Ekrem İmamoğlu’nun internette açtığı iktidariçindeğişim.org adlı siteye bakınca hemen görülüyor bu ufuksuzluk hali. Siteye 607 sözcükten oluşan bir bildiri koymuşlar. Metinde 14 yerde değişim sözcüğü geçiyor. Dört alt başlıktan üçünde değişim denilmiş. İmamoğlu ve ekibine göre ekonomiden siyasete her şey kötü durumda. Bunların değişmesi gerek. Ama nasıl değişecek, ne yönde değişecek, o konuda fikir yok. Değişimin yönü konusunda yönetmeye talip olduğu kitlelerin önüne hedef koyacağına, dönüp kitlelere ne yapalım diye soruyor! Benden lider olmaz demenin çok şık bir yolunu bulmuş doğrusu. CHP’nin iktidarına giden yol Kılıçdaroğlu’nun yerini İmamoğlu’nun almasına bağlanıyor. Ama Kılıçdaroğlu CHP’siyle arasında hiçbir program farklılaşmasının olmaması, toplumun önüne tartışması ve olgunlaşmasına katkı yapması için hiçbir seçenek konulmaması, İmamoğlu ekibinin siyaset sosyolojisinde kime parti lideri denildiğine ilişkin bir fikirlerinin olmadığını düşündürtüyor.

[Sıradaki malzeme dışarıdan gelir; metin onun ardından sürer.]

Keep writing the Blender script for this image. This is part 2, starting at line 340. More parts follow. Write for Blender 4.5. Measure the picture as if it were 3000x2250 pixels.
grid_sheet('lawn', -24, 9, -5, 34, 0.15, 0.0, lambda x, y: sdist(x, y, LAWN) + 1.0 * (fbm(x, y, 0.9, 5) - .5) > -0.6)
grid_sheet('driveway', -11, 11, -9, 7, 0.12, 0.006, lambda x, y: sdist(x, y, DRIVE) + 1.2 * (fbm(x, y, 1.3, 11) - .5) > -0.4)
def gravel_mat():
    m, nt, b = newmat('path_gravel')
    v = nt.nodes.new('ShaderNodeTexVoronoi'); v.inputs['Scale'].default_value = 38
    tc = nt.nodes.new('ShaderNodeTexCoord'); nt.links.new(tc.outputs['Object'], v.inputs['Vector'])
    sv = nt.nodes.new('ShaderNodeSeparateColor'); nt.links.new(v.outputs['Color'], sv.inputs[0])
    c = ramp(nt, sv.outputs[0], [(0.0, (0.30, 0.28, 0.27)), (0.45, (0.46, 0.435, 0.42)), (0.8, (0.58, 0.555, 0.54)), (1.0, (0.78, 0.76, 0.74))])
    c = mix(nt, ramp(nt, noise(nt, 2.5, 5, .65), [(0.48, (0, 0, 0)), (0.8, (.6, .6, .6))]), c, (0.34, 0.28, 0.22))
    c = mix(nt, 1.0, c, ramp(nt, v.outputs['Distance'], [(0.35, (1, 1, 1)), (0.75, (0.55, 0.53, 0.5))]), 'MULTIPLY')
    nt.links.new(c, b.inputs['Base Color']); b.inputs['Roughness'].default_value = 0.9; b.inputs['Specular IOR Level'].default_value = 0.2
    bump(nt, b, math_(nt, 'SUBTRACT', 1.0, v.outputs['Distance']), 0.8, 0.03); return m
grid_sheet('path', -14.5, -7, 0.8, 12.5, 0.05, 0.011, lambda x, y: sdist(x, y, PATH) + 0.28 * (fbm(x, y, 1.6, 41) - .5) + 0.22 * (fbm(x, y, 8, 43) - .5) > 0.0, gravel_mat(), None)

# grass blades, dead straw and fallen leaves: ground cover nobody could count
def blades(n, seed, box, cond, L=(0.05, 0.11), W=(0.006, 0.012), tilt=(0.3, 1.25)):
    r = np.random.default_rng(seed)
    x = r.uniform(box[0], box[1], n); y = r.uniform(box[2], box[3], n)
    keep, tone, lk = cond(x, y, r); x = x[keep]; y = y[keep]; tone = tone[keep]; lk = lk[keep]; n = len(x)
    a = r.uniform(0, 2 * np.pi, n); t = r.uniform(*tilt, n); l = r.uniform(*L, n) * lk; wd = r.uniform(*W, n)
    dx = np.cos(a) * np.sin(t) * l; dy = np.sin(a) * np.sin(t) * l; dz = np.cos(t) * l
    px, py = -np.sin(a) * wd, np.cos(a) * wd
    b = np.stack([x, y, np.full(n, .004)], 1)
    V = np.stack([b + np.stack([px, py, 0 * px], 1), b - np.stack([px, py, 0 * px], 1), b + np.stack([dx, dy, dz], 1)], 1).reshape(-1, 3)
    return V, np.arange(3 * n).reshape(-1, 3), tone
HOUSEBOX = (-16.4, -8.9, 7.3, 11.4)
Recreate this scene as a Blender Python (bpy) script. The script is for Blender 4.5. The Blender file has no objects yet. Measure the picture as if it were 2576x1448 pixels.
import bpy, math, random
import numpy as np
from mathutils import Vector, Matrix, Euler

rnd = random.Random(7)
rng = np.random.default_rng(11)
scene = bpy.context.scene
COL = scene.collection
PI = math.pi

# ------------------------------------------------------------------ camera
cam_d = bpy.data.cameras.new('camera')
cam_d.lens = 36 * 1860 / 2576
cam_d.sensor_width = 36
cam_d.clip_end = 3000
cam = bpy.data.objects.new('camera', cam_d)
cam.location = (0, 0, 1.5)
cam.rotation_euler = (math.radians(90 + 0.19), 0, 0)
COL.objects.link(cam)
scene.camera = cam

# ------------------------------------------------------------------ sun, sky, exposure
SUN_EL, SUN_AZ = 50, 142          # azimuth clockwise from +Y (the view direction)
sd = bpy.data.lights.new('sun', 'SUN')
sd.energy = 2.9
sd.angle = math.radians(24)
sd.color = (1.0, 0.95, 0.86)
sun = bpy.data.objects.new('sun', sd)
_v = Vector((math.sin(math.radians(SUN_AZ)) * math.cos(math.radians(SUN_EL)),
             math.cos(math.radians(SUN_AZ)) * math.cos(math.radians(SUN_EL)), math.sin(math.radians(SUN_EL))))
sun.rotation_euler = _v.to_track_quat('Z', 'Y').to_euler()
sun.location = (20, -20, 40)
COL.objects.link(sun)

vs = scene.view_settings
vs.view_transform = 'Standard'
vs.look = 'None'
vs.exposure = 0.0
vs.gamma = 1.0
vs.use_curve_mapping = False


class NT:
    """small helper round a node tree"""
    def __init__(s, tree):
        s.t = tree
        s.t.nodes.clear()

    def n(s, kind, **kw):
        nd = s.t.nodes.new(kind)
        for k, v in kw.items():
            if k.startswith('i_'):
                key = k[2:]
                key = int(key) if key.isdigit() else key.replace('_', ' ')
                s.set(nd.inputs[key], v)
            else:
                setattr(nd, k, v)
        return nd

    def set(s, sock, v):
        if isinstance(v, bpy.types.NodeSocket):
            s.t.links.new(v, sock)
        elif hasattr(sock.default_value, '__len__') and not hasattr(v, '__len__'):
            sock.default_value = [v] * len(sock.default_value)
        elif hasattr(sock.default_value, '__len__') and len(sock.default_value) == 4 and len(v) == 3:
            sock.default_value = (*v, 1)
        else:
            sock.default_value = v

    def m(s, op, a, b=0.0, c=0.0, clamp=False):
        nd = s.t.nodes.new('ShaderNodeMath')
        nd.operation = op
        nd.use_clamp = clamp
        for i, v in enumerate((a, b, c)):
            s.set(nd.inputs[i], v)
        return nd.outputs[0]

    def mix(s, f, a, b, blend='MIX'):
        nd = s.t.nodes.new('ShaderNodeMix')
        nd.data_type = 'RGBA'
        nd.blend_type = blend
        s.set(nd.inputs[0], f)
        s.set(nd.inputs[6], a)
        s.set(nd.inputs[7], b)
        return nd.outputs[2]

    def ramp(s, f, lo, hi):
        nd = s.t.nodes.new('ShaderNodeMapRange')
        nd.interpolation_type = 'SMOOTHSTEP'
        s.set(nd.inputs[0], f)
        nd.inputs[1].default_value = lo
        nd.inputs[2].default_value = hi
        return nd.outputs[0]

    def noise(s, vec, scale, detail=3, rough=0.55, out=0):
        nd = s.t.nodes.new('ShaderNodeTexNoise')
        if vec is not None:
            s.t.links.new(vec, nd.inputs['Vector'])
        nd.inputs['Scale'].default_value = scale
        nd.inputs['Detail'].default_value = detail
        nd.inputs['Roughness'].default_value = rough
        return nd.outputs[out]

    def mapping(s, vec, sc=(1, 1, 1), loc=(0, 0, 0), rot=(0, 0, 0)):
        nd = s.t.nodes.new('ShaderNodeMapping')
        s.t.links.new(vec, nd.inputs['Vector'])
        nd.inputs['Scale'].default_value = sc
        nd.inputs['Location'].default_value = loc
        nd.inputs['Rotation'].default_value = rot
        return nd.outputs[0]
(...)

Sosyal demokrasinin kurucu babası Eduard Bernstein’ın “hareket her şey, nihai amaç hiçbir şeydir” demesinden bu yana sosyal demokratlar iktidar mücadelesinin bütün parametrelerini parlamentoda sandalye sayısını arttırmaya odaklayan pratik oy alma ihtiyaçlarına bağladılar. Batılı ülkelerde siyaset teorisi geleneği güçlü olduğundan bunun yol açtığı teorik analiz zaafı bizdeki kadar sırıtmıyor. Bizim sosyal demokratlarda ise bu durum siyasal analizi öldüren, oy alma formülünü liderin değiştirilmesine indirgeyen teori düşmanı, anti entelektüalist bir tutuma dönüşüyor. Değişim meselesini teorik bir bakış açısından tartışamadıkları için oku nereye atacaklarını bilemez haldeler. Bu nedenle değişim kavramının kendisi giderek bir fetişe dönüştürdüler. Yıllardır “değiş tonton” dercesine, sağlarındaki ve sollarındaki iyi kötü oy toplayan her partiye benzemek, amorflaşmak suretiyle sorunu çözebileceklerini sanıyorlar.